Updated

Police said Saturday they detained 130 people after Kurdish protesters chanting support for separatist guerrillas clashed with police in eastern Turkey leaving dozens injured.

Kurdish men hurled rocks at riot police who protected themselves with plastic shields, television film from the Cihan news agency showed. Police later fired tear gas to disperse the crowd and beat some of the protesters, the footage showed.

Mehmet Salih Kesmez, police chief of the eastern province of Van, said 38 protesters and 15 police officers were injured. Four, including a police officer, were seriously hurt and were being treated in an intensive care unit, he said.

Protesters had gathered early Saturday in the city of Van, near Turkey's border with Iran, to celebrate the Nowruz festival marking the beginning of spring. Some Turkish Kurds use the festival to highlight their demand for autonomy.

The group soon started chanting slogans supporting the Kurdistan Workers' Party, police said. The party, known as the PKK, has waged a guerrilla war against the government for Kurdish autonomy since 1984.

Riot police intervened, ordering the group to end the celebration, but the group continued chanting slogans, police said.

"We warned those people who chanted slogans for the terrorist organization," Kesmez said. He said the police moved in after protesters refused to disperse and threw stones at officers.

Officers trying to disperse the crowd used truncheons to hit dozens of men, Cihan showed.

Several women in traditional Kurdish outfits were sitting on a sidewalk, encircled by police officers, and an officer kicked one of the women, the film showed.

Skirmishes broke out during similar celebrations across Turkey's mainly Kurdish southeastern region on Friday.
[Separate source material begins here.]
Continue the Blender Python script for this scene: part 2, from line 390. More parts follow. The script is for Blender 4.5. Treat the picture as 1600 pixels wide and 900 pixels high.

Nowruz is traditionally celebrated on March 21.

In Diyarbakir, protesters shouted slogans on Friday praising the imprisoned PKK leader, but police did not intervene. At the close of the festival, dozens of Kurdish youths threw stones at police.

The PKK wants political and cultural autonomy for Kurds in southeastern Turkey, and the conflict has killed tens of thousands of people since it began in 1984.

The government plans to spend up to US$12 billion (euro8 billion) on dam and irrigation projects in the next five years to improve agriculture in the mostly rural area and to launch a television channel with Kurdish-language broadcasts.

The European Union has said Turkey must relax cultural restrictions on Kurds and take other steps to improve their lives to meet the criteria for membership.